The farmers are organized for social purposes, for the distribution of information among themselves, for coöperation in buying and selling, for maintaining a lobby at Washington and finally for political action. Political action crowns an organization which serves all the purposes for which union is required.
Practically every other interest is organized to the point of maintaining a lobby at Washington. Only the farmers have developed organization in Congress. Only they have adapted their organization to all their needs, social and political. Only they have the perfect vertical trust running straight up from the weekly entertainment in the union or bureau to the Senate in Washington, where their Senators do the bidding of their agent, Mr. Gray Silver.
Indispensable to effective special interest representation seems to be an organization for other than political purposes which brings the voters of a class or occupation together. Labor has such an organization in its unions. Business has it perhaps in its Chambers of Commerce and Boards of Trade. Either of them has the means at its disposal for imitating the farmers and developing a bloc in the national legislature.
It is natural that the farm interest should be the first to push its way beyond the lobby or propaganda stage at Washington to that of organized representation on the floor of Congress. Agriculture is the single interest or the immensely predominating interest in many States. A Senator or Representative from such a state may safely consider himself a representative of agriculture. But in a more fully developed community there is a diversity of interests. Where there is capital there is also labor. Moreover most of the industrial States have also their agricultural interest. It is not safe for an Eastern Senator or Representative, as the situation now stands, to identify himself with any minority. He must at least pretend to "represent the whole people."
If the vertical movement in politics proceeds, as it almost inevitably must, it will manifest itself effectively first in the lower house. Congress districts are small units. In an industrial State one district may be prevailingly agricultural, another prevailingly labor, another prevailingly commercial. Groups operating within a party will tend to parcel out the districts among themselves holding their support of each other's candidates, as the Liberal and Labor parties have often done in England.
The Senate will be less responsive. States are large units and, except in farming regions, are not prevailingly of one interest. But a division may be effected like that which now gives one Senator to the eastern and another to the western, or one to the urban and another to the rural part of the State. One Senator may go to business and another to agriculture or to labor as the case may be.
What I have just written is by way of illustration. I have spoken of agricultural, labor and business blocs not because these are the only divisions of society that may be organized for political purpose but because they already have the basic machinery and seem certain to thrust upwards till they are prominently represented in Congress. Other minority interests are already showing themselves, as for example the soldiers of the late war and the inland waterways group. These and others like them, some permanent and some temporary, will cut across the main subdivisions, so that men who are divided on one interest will be united on another and thus furnish a further cement in the body politic in addition to the necessity of joint action upon the presidency.

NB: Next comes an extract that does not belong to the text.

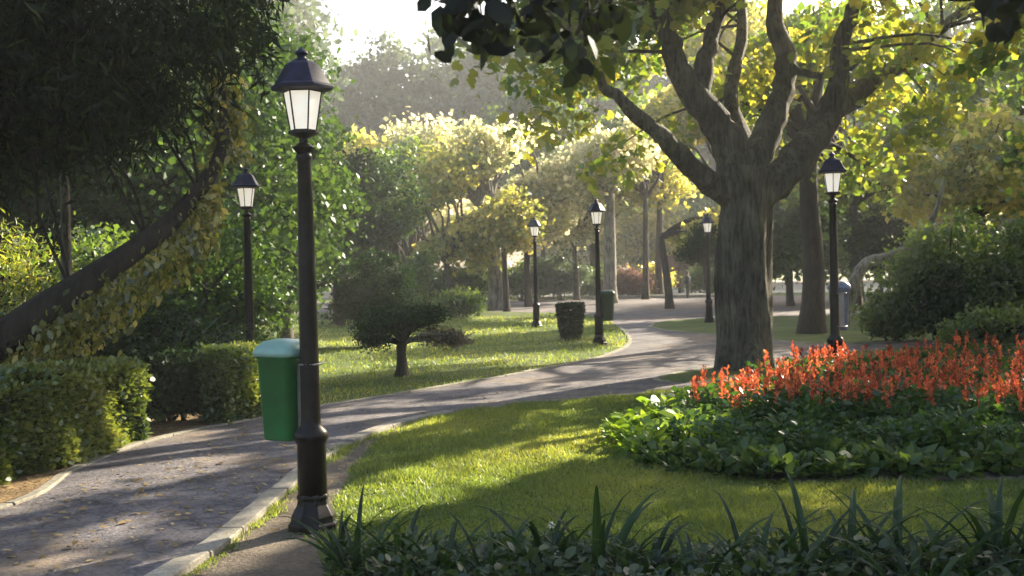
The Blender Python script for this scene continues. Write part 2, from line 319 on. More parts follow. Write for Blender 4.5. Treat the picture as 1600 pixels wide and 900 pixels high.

Thus there is less danger of our being ruled by minorities than there is of minorities having to surrender too much of their purposes for the sake of unity among themselves and of our thus being in spite of their organization little better off than we are now, reduced by the sheer mass that has to be moved to a policy of inaction and negation.
In an earlier chapter I analyzed the Senate to show how weak and will-less it is and how inferior is its personnel, how prostrate it lies before any powerful minority which has a purpose and the will to carry it out. I used the Senate as typical of Congress; a desire to save space and to avoid repetitions kept me from a similar study of the House. In the same way the parties lie ready for the uses of minorities. They are will-less. They have no aim and express no unity because when the old pioneer will to exploit as quickly as possible the national resources without regard to waste, physical or social, ceased to operate, there was no unity, except, as I have explained, for temporary purposes, for social defense under Roosevelt and for national defense under Wilson, two essentially negative ends.
Mr. Will H. Hays trying to tell the Republican senate how to vote on the League covenant, was a less powerful figure than was Mr. Wayne B. Wheeler ordering it to vote that more than one half of one per cent of alcohol in a beverage was intoxicating, or Mr. Gray Silver forcing it to extend credits to farmers, or Colonel Taylor frightening it into voting for a soldiers' bonus.